• MATERIAL PROVIDED:
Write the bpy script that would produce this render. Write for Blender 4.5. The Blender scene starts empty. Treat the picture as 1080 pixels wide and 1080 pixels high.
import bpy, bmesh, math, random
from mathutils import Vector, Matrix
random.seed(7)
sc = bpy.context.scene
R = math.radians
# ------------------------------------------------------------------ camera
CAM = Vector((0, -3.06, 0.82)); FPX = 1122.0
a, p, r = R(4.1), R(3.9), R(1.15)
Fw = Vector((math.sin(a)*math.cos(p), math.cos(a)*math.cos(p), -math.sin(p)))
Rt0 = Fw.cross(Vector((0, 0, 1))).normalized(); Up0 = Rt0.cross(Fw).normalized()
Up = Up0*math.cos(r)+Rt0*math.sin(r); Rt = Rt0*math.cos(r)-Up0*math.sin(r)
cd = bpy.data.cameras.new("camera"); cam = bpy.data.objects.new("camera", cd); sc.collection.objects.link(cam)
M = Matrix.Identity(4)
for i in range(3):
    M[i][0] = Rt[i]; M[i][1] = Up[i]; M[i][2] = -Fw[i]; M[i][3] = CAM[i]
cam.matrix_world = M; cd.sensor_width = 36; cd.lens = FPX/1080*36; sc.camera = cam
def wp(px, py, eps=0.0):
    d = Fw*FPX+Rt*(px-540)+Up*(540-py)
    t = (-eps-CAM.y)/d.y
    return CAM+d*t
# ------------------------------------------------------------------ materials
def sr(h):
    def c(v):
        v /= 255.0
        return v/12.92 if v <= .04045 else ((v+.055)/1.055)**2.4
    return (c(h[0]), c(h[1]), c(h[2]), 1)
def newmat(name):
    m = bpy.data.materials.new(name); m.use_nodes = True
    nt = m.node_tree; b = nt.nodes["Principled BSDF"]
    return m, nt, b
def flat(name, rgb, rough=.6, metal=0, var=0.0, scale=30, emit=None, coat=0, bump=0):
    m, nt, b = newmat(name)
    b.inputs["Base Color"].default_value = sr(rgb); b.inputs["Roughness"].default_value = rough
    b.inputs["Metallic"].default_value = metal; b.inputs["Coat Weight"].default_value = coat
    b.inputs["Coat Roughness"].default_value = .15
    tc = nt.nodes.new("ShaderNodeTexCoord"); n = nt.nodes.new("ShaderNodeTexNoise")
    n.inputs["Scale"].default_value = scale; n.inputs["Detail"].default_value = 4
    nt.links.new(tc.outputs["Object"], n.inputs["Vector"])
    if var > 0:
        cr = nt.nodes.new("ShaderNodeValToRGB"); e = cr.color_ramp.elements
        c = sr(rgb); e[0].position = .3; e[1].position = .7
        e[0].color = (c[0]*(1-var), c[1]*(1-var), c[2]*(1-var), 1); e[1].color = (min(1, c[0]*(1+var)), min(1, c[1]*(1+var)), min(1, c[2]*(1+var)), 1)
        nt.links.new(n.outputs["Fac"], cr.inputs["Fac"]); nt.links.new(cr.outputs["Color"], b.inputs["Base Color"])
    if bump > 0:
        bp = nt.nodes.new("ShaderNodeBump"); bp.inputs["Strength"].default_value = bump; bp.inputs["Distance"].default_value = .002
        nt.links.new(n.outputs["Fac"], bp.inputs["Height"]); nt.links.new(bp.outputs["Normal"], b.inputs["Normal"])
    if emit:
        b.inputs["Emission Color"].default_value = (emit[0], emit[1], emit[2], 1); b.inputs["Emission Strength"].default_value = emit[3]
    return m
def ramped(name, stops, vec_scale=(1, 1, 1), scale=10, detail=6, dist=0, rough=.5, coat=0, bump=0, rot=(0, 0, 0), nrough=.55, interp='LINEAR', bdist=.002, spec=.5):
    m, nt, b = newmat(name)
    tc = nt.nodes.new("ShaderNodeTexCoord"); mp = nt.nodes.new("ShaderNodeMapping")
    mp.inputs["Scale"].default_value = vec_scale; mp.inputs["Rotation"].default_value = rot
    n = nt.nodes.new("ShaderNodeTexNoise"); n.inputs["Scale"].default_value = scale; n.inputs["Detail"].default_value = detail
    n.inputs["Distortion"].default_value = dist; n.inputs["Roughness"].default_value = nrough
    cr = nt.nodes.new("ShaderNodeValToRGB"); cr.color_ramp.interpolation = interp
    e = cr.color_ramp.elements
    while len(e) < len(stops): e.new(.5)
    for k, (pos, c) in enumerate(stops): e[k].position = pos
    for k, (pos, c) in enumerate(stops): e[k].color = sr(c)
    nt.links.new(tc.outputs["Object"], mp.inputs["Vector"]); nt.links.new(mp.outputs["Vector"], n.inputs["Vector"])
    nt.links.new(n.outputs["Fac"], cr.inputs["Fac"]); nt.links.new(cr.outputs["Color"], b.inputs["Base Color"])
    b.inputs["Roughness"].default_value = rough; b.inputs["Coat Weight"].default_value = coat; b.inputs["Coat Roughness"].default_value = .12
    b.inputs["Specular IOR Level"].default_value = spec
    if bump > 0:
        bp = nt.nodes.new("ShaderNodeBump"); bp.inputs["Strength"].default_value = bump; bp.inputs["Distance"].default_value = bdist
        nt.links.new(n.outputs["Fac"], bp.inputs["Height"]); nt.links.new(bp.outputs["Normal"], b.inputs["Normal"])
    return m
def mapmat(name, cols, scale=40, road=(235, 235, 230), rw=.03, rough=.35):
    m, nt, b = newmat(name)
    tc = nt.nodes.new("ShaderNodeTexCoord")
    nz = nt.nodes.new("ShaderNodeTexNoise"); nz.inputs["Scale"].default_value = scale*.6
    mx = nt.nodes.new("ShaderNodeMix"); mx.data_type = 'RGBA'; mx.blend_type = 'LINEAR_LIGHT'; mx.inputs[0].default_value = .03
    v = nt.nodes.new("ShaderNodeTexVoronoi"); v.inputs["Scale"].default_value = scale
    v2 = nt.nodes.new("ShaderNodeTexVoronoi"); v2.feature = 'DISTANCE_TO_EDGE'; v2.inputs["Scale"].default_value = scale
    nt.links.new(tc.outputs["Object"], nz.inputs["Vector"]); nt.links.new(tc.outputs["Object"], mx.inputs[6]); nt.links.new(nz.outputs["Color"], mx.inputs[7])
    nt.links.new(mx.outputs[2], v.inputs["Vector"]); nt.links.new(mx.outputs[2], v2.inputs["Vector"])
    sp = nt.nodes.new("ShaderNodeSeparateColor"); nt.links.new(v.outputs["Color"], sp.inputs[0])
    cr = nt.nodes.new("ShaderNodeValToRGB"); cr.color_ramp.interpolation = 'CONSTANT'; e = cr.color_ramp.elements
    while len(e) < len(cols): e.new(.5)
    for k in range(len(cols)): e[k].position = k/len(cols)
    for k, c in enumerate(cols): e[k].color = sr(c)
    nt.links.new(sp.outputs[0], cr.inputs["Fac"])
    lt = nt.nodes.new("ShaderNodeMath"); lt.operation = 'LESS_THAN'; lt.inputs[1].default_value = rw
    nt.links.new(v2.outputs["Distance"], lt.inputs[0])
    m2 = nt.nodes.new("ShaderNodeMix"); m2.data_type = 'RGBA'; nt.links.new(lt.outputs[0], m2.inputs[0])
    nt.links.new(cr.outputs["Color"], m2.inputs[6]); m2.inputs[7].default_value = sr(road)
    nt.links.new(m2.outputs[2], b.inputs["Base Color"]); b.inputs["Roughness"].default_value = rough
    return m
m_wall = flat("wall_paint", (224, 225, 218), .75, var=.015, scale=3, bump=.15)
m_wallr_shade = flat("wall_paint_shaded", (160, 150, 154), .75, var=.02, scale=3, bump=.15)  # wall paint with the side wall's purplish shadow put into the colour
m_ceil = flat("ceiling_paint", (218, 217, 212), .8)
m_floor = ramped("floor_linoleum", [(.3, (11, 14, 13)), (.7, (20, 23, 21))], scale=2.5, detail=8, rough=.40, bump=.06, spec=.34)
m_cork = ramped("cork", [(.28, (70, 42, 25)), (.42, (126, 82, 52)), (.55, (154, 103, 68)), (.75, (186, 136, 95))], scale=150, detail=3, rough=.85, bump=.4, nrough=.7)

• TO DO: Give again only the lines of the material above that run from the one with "var=.02, scale=3, bump=.15)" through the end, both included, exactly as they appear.

• ANSWER TO THIS EXERCISE:
m_wallr_shade = flat("wall_paint_shaded", (160, 150, 154), .75, var=.02, scale=3, bump=.15)  # wall paint with the side wall's purplish shadow put into the colour
m_ceil = flat("ceiling_paint", (218, 217, 212), .8)
m_floor = ramped("floor_linoleum", [(.3, (11, 14, 13)), (.7, (20, 23, 21))], scale=2.5, detail=8, rough=.40, bump=.06, spec=.34)
m_cork = ramped("cork", [(.28, (70, 42, 25)), (.42, (126, 82, 52)), (.55, (154, 103, 68)), (.75, (186, 136, 95))], scale=150, detail=3, rough=.85, bump=.4, nrough=.7)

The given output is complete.